Procrastination disguised as tooling I should write a post, but first let me quickly optimise the deployment pipeline… The litmus test: if the tool vanished tomorrow, would you rebuild it or just do the core task?

Rule of thumb: How many times have I done this boring thing during the past week.

Begin with the closing comment

For software engineers: write the commit message before a single line of code.

In The 7 Habits of Highly Effective People, Stephen Covey asks the reader to imagine their own funeral.

What would you like each speaker to say about you? About your contributions? About the difference you made?

Then he says:

Begin with that end in mind. Live backward from that funeral.

I think what he meant is that we should define the desired outcome so clearly that today’s actions become obvious.

For a shell script, the “funeral” is the release notes.

If I were to begin this improvement with the closing comment it would have been something like:

Made editing posts easier.

And the 80-20 solution would be:

To have the script give me the formatted modification date and new word count after updating a post so that I can manually update the index file instantly.
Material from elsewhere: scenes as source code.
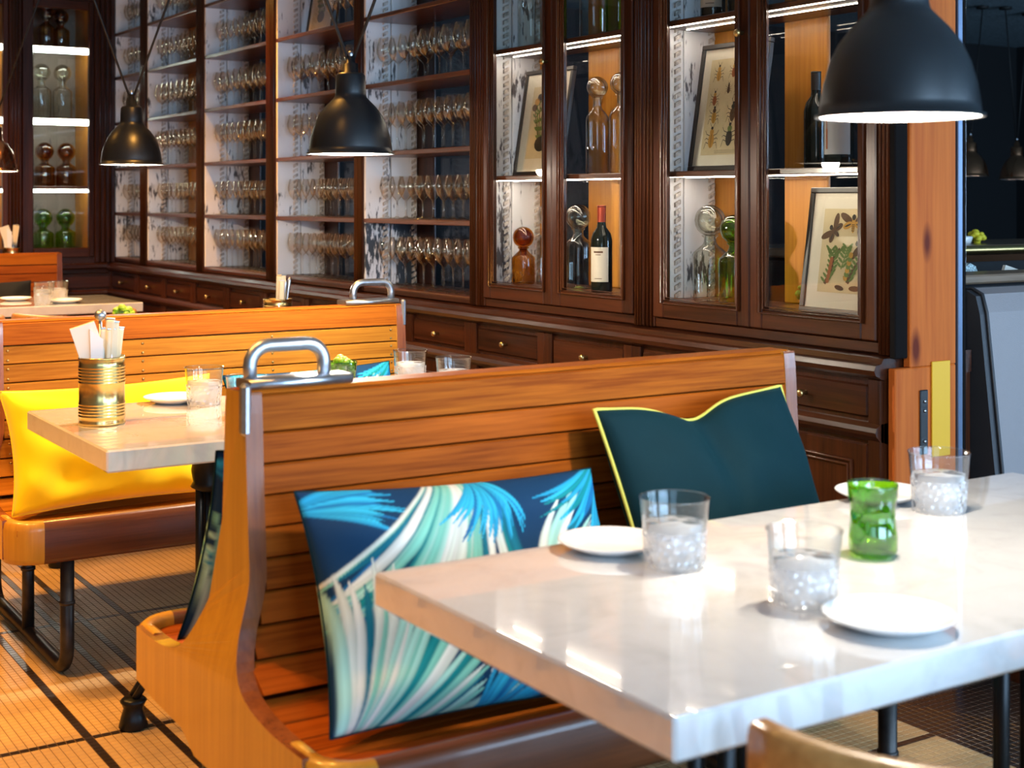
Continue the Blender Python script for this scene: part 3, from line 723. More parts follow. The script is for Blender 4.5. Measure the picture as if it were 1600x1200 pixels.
def moth(m, cx, cz, s, mi, rot=0):
    R = lambda u, v: (cx+u*math.cos(rot)-v*math.sin(rot), cz+u*math.sin(rot)+v*math.cos(rot))
    for sg in (-1, 1):
        p = R(sg*s*.55, s*.22); blob(m, p[0], p[1], s*.55, s*.22, 0, -.0006, rot=rot+sg*.5)
        p = R(sg*s*.42, -s*.18); blob(m, p[0], p[1], s*.38, s*.20, mi, -.0008, rot=rot-sg*.35)
        p = R(sg*s*.42, -s*.18); blob(m, p[0], p[1], s*.25, s*.05, 4, -.001, rot=rot-sg*.35)
    p = R(0, -s*.12); blob(m, p[0], p[1], s*.14, s*.5, mi, -.0011, rot=rot)
    for k in range(4):
        a, b_ = R(-s*.11, -s*(.15+.11*k)), R(s*.11, -s*(.15+.11*k)); stroke(m, a, b_, s*.045, 4, -.0014)
    p = R(0, s*.28); blob(m, p[0], p[1], s*.15, s*.17, 4, -.0013)
def twig(m, pts, w_, mi, leaves=0):
    for p, q in zip(pts, pts[1:]): stroke(m, p, q, w_, mi, -.0006)
    for p, q in zip(pts, pts[1:]):
        for k in range(leaves):
            f = (k+.5)/leaves; x, z = p[0]+(q[0]-p[0])*f, p[1]+(q[1]-p[1])*f
            for sg in (-1, 1): blob(m, x+sg*.011, z+.006, .012, .0042, 3, -.0008, 8, sg*.7)
def picture(loc, W, H, lean, rz, label, draw, mw=.035, fwid=.016, paper_in=.02):
    t = thing('framed_print', label, 'picture', loc, rot=(-lean, 0, rz))
    m = MB(); m.box(-W/2, W/2, 0, .018, 0, fwid, .002).box(-W/2, W/2, 0, .018, H-fwid, H, .002).box(-W/2, -W/2+fwid, 0, .018, fwid, H-fwid, .002).box(W/2-fwid, W/2, 0, .018, fwid, H-fwid, .002)
    m.build('frame', frame_m, t)
    MB().box(-W/2+fwid, W/2-fwid, .007, .016, fwid, H-fwid).build('mount_board', mount, t)
    e = fwid+mw
    MB().box(-W/2+e, W/2-e, .0055, .007, e, H-e).build('paper', plate_paper, t)
    m = MB(); draw(m, W-2*e, H-2*e)
    m.v = [(x, y+.0052, z+e) for x, y, z in m.v]
    m.build('print', INKS, t)
    MB().box(-W/2+fwid, W/2-fwid, .002, .003, fwid, H-fwid).build('glazing', glass, t)
    return t
def d_insects(m, w_, h):
    for (u, v, s, mi, k) in ((-.30, .86, .020, 1, 0), (.02, .88, .018, 2, 1), (.30, .84, .017, 0, 0), (-.05, .70, .013, 0, 0), (.17, .66, .02, 1, 0), (-.33, .60, .018, 2, 1), (-.30, .42, .021, 1, 1), (.10, .44, .024, 0, 1), (.36, .48, .02, 1, 0), (-.30, .18, .026, 1, 0), (.08, .20, .028, 4, 1), (.36, .18, .022, 2, 0)):
        beetle(m, u*w_, (v-.03)*h, s*1.25, mi, k)
    for k in range(3): stroke(m, (-.2*w_, .045*h-k*.004), (.25*w_, .045*h-k*.004), .0008, 4)
def d_moths(m, w_, h):
    moth(m, .12*w_, .84*h, .050, 1, 0); moth(m, -.27*w_, .74*h, .045, 0, .9); moth(m, .30*w_, .58*h, .045, 2, 1.4)
    twig(m, [(-.36*w_, .10*h), (-.24*w_, .25*h), (-.22*w_, .42*h), (-.10*w_, .52*h)], .011, 0, 3)
    twig(m, [(.10*w_, .12*h), (.20*w_, .28*h), (.34*w_, .40*h)], .013, 0, 3)
    twig(m, [(-.22*w_, .42*h), (-.30*w_, .52*h)], .004, 3, 3); twig(m, [(-.05*w_, .28*h), (.02*w_, .45*h), (.05*w_, .55*h)], .004, 3, 3)
    for k in range(7): blob(m, (.06+.012*k)*w_, (.18+.045*k)*h, .0085, .0085, 3 if k % 2 else 1, -.001-.0001*k)
    for k in range(6): blob(m, (-.30+.01*k)*w_, (.14+.05*k)*h, .007, .008, 2, -.001-.0001*k)
    blob(m, -.05*w_, .06*h, .018, .007, 4, rot=-.2); blob(m, .26*w_, .06*h, .022, .008, 0)
def d_flowers(m, w_, h):
    for k in range(9):
        a = -1.1+.28*k; twig(m, [(0, .1*h), (math.sin(a)*.25*w_, .45*h), (math.sin(a)*.42*w_, (.55+.35*math.cos(a))*h)], .005, 3 if k % 2 else 0, 3)
        blob(m, math.sin(a)*.42*w_, (.55+.35*math.cos(a))*h, .017, .014, (0, 1, 4)[k % 3], -.001)
    blob(m, 0, .2*h, .04, .03, 4, -.0015)
picture((2.915, 3.375, 1.391), .32, .41, .16, -PI/2, 'dark framed print of rows of beetles and bugs on the middle glazed shelf', d_insects)
picture((2.895, 2.855, .979), .31, .36, .14, -PI/2, 'dark framed print of moths, caterpillars and leafy twigs at the bottom right', d_moths, .045)
picture((2.94, 4.455, 1.391), .32, .41, .16, -PI/2, 'dark framed botanical print half hidden behind the left cabinet stile', d_flowers, .05)
picture((2.97, 6.46, 2.111), .30, .36, .16, -PI/2, 'small framed picture on the high open shelf above the middle lamp', d_flowers, .03)

# ------------------------------------------------------------------ pendant lamps
def pendant(loc, label, mat, D=.25, e=14, group=None, twist=0, col=(1, .88, .72), lit=True, vspread=.42):
    t = thing('pendant_lamp', label, 'lamp', loc, rz=twist, group=group); R = D/2; k = D/.25
    out = [(R*1.035, 0), (R*1.035, .005*k), (R*.985, .006*k), (R*.975, .022*k), (R*.935, .052*k), (R*.86, .085*k), (R*.75, .115*k), (R*.60, .140*k), (R*.46, .158*k), (R*.385, .168*k), (R*.365, .176*k), (R*.36, .182*k), (R*.345, .232*k), (R*.30, .240*k), (R*.185, .242*k), (R*.175, .268*k), (R*.11, .270*k), (R*.10, .290*k), (0, .291*k)]
    MB().lathe(out, 40).build('shade', mat, t)
    inn = [(R*.975, .001), (R*.965, .006*k), (R*.92, .050*k), (R*.845, .082*k), (R*.735, .111*k), (R*.585, .135*k), (R*.44, .152*k), (0, .158*k)]
    MB().lathe(inn, 40).build('reflector', lamp_in, t)
    b = MB().ball((0, 0, .045*k), .036*k, 14, 10); b.lathe([(.012*k, .07*k), (.012*k, .155*k)], 10); b.build('bulb', bulb_m if lit else lamp_in, t)
    top = CEIL-loc[2]-.03
    cb = MB()
    for sg in (-1, 1): cb.tube([(sg*.010*k, 0, .285*k), (sg*vspread, 0, top)], .0048*k, 6)
    parts(cb, 'cable', cable_m, t)
    cn = MB()
    for sg in (-1, 1): cn.lathe([(0, 0), (.05, 0), (.05, .02), (0, .03)], 16, (sg*vspread, 0, top))
    parts(cn, 'ceiling_canopy', cable_m, t)
    MB().lathe([(R*.06, .290*k), (R*.07, .296*k), (R*.05, .304*k), (0, .306*k)], 10).build('finial', steel, t)
    if lit:
        l = bpy.data.lights.new('bulb_light', 'POINT'); l.energy = e; l.color = col; l.shadow_soft_size = .03
        lo = bpy.data.objects.new('bulb_light', l); C.objects.link(lo); lo.parent = t; lo.location = (0, 0, .002)
    return t
TW = -math.radians(58)
pendant((1.703, 1.547, 1.428), 'large black dome pendant over the nearest marble table', black_lamp, e=42, twist=-.6)
pendant((1.855, 3.80, 1.434), 'black dome pendant in front of the open wine glass shelves', black_lamp, e=78, twist=-.5)
pendant((1.82, 5.77, 1.443), 'black dome pendant beside the far wall cabinet, farthest of three', black_lamp, e=20, twist=-.5)
pendant((1.735, 7.86, 1.45), 'copper dome pendant cut by the left photo edge', copper, e=20, twist=-.5)
pendant((9.30, 7.70, 1.49), 'left copper pendant in the dark neighbouring room', copper, .285, twist=.3, lit=False, vspread=.25)
pendant((9.98, 7.78, 1.47), 'right copper pendant in the dark neighbouring room', copper, .285, twist=.3, lit=False, vspread=.25)

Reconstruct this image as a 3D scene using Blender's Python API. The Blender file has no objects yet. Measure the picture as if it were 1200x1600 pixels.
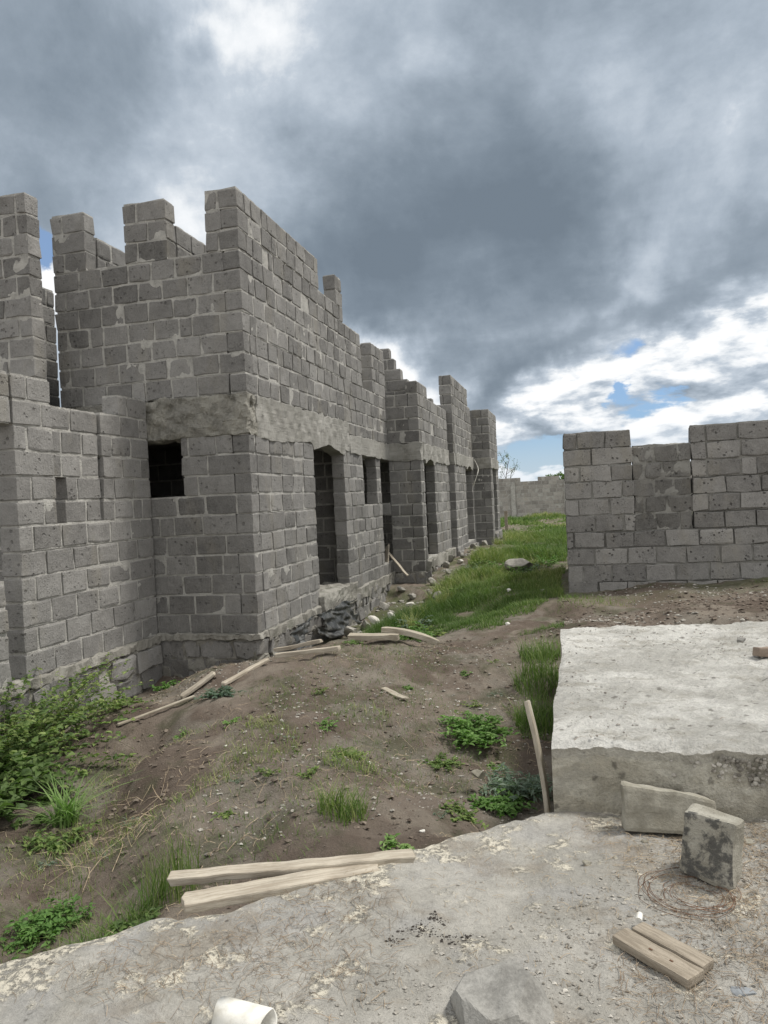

That’s it. 20m, max. Everything else—fzf browsing, confirmation prompts, index row atomic updates—would be scope creep. Of course I could then add the fzf and all but only with the disclaimer that I’m doing it for the fun of it.

Decision Tree

+----------------------------+
| Something feels too boring |
+----------------------------+
              |
              v
 +-------------------------+
 | "I should improve X."   |
 +-------------------------+
             |
             v
   +------------------------+
   | If the improvement     |
   | disappears, would I do |
   | it again?              |
   +------------------------+
        |            |
       No           Yes
        |            |
        v            v
   +---------+  +---------------------+
   | Stop.   |  | Write the closing   |
   | Keep it |  | comment and Imagine |
   | manual  |  | the 80-20 solution  |
   +---------+  | in 5m. Build That.  |
                +---------------------+
                            |
                            v
                +-----------------------+
                | Still want to polish? |
                +-----------------------+
                     |           |
                    No          Yes
                     |           |
                     v           v 
                  +------+   +----------------------+
                  | Ship |   | Admit it's art.      |
                  +------+   | Set a joy budget.    |
                             | Enjoy it guilt-free. | 
                             +----------------------+

If the polishing takes more than your joy budget, ask:

Am I avoiding something?

Perfection beyond tooling

Early winter last year, I spend three full days reorganising my kitchen. Was it worth it? I don’t know. But I feel a touch happier every time I open a drawer since. It is as if I’ve annexed the kitchen to “My corner of the world”.

Crafting one’s environment is a legitimate human need.

The danger is letting it become a substitute for the thing the environment is meant to support. The kitchen exists to cook meals. The blog engine exists to publish thoughts. If you have no meals and no posts, the beautiful environment is just a museum of your procrastination.

The meta‑skill is not

Never waste time.

It’s

Be mindful of the why behind what you do.

Aphorisms For Your Monitor

If you wanted to tape something to your monitor: - Have the courage to roll back. Listen to your aesthetic judgment; it’s usually right. - Find the 80-20 solution. It might look boring but it’s there somewhere. - Never automate something you haven’t done manually a handful of times. - Joy is a valid ROI, but you must name it joy, not efficiency. - Start with the closing notes. Have them say you always saw this coming in your funeral!

The closing comments

Would I redo the revision if it was gone?

hell no.

Do I regret writing it?

Not really.

Because having written a clean gold-plated shell is no longer merely an expression of my can-do spirit — but also a confession that earns a spirit in never-have-I-ever.